画賛と墨跡の違いはなんですか?
画賛と墨跡の違いをご説明します。
掛け軸に使われる画賛と墨跡
床の間飾りや茶道などに使う掛け軸には、浮世絵や山水画、古筆などさまざま種類がありますが、文字が書かれた掛け軸は何を書いているか見当もつかない、どういった種類のものか判別できないなど、親しみがわきにくく難しいと感じる方も多いのではないでしょうか。
字が書かれた掛け軸としては、古筆、画賛、墨跡、消息、断簡などがありますが、今回は比較的よく見かける画賛と墨跡の違いについて紹介します。
画賛とは
画賛とは掛け軸のみならず、大和絵や水墨画、肖像画など、さまざまな画の余白部分に書き込まれる書です。元は文字通り「画に対する賛辞」のことでしたが、後に絵に合わせた漢詩、和歌、俳句などが書かれるようになりました。漢画のほか、鎌倉時代・室町時代の水墨画に多くみられます。
また、禅宗の画僧が描いた絵には、絵の内容に沿った仏の教えを説くための解説や注釈が書かれていることもあります。
肖像画であればその人物の事績などが書かれているなど、画賛の内容は多岐にわたります。
墨跡とは
墨跡は広い意味では禅僧が書いた文字のことですが、特に中国の宋・元の時代、日本の鎌倉時代から室町時代初期の頃に禅宗の高僧によって書かれたものをさします。前者と後者を区別するため、後者は「禅林墨跡」と呼ぶこともあります。
墨跡は、師が弟子に修行を収めたことを認める際に発行する「印可状」や、仏の教えを弟子に伝えるために書かれた「法語」、師が臨終の前に弟子に対して仏の教えを漢詩で残す「遺偈(ゆいげ)」など、禅宗の修行に関わる内容で、観賞用として書かれていないことが大きな特徴です。

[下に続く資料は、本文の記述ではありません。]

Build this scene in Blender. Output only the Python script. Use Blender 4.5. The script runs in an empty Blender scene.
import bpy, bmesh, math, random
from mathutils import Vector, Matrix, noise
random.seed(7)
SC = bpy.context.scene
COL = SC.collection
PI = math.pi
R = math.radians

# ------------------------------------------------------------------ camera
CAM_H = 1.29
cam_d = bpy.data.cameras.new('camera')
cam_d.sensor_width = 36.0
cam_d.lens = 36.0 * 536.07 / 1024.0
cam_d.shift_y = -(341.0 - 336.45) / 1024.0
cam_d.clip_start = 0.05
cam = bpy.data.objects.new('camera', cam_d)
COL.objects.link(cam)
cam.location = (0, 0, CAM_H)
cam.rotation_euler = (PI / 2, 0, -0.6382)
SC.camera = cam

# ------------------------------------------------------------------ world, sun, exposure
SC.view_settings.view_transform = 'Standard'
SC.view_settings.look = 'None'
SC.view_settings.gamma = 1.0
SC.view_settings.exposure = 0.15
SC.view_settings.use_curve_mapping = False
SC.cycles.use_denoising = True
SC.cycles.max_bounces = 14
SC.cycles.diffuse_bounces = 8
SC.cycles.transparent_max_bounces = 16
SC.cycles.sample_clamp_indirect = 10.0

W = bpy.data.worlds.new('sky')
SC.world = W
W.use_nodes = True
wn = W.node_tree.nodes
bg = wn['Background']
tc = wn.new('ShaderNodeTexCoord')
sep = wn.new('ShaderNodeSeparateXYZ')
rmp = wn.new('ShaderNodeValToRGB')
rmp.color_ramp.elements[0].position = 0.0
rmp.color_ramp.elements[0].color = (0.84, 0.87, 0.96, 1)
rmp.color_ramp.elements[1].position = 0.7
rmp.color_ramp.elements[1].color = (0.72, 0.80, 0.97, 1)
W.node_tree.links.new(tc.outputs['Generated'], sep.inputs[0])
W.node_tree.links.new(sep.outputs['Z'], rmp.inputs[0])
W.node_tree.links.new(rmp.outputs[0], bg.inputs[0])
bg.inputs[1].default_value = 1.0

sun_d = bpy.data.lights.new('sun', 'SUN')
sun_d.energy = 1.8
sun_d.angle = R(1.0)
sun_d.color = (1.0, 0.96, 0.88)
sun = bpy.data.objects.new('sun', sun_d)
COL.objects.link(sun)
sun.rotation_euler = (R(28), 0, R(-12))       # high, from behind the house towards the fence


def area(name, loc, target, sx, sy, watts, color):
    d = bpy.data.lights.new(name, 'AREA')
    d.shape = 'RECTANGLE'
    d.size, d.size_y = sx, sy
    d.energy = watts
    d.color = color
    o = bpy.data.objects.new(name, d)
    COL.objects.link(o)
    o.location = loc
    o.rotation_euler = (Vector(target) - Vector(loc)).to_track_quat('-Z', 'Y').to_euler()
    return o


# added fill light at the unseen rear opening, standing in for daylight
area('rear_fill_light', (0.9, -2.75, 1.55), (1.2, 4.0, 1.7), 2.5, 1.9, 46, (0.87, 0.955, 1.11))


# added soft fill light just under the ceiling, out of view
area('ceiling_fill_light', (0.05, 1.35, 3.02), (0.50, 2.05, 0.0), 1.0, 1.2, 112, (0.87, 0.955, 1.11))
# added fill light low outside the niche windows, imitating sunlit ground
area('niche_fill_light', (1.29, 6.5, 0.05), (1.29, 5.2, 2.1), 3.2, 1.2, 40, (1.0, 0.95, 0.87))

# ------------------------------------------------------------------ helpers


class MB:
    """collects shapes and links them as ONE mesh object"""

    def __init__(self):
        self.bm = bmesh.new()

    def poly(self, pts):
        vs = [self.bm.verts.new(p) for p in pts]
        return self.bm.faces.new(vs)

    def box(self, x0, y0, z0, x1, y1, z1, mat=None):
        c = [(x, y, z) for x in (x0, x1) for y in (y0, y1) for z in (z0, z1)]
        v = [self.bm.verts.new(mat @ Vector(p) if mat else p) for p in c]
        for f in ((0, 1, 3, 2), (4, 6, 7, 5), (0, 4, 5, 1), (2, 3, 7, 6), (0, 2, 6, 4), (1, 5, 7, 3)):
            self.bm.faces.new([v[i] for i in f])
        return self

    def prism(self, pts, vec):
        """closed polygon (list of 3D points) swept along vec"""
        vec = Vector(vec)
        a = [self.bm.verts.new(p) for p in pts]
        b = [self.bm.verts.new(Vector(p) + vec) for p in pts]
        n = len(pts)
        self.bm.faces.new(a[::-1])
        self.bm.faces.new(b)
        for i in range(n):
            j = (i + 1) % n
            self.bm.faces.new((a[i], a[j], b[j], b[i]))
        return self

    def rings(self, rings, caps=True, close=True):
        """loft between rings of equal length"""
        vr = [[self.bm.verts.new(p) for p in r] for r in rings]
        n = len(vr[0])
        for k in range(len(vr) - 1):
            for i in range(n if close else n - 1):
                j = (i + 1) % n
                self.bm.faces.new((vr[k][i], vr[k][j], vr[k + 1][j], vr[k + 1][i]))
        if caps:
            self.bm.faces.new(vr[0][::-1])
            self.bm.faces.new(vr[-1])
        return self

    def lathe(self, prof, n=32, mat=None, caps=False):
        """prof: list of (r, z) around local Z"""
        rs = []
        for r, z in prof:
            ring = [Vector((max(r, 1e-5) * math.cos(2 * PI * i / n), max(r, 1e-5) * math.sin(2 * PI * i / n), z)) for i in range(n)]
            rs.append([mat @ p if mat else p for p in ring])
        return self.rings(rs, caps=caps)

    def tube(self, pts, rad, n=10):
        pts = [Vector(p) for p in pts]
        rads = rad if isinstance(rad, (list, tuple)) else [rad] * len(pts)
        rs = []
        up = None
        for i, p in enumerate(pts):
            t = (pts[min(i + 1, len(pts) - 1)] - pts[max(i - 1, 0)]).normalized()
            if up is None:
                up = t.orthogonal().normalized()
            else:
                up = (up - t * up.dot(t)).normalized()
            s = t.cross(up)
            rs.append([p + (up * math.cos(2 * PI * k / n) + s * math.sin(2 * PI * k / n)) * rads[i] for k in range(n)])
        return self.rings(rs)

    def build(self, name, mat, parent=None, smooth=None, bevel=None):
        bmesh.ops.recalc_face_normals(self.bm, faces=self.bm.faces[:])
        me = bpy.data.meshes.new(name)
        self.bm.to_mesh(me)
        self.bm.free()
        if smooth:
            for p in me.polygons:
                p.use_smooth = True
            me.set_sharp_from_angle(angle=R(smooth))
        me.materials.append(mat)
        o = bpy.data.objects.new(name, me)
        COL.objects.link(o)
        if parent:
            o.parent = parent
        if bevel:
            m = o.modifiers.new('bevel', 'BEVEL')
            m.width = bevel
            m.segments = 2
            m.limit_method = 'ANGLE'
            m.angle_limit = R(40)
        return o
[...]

千利休が「道具の第一を掛物である」とし、墨跡を筆頭に上げたことから茶道の掛物の中では最も格式が高いものとして扱われています。
画賛と墨跡の違い
画賛と墨跡の大きな違いは、画賛は書かれている内容は何であれ絵と一緒に描かれているのに対し、墨跡は文字のみが書かれていることです。
また、画賛は基本的に誰が書いたか、いつ書かれたかは限定されませんが、墨跡は禅宗の僧が書いたものに限定されており、なかでも「禅林墨跡」は鎌倉時代から室町時代初期の禅宗の高僧が書いたものと、非常に限定的です。
さらに、画賛は絵を引き立てるための詩など鑑賞されることを想定して書かれますが、墨跡は禅僧の修行のために書かれた実用の文書で、干渉を想定して書かれたものではないという違いもあります。
まとめ
墨跡は内容を読めないと他の書との区別が難しいかもしれませんが、画賛は絵と一緒に書かれていることから簡単に区別ができます。それぞれ異なる味わいがあるので、見かけたときはじっくり鑑賞してみてはいかがでしょうか。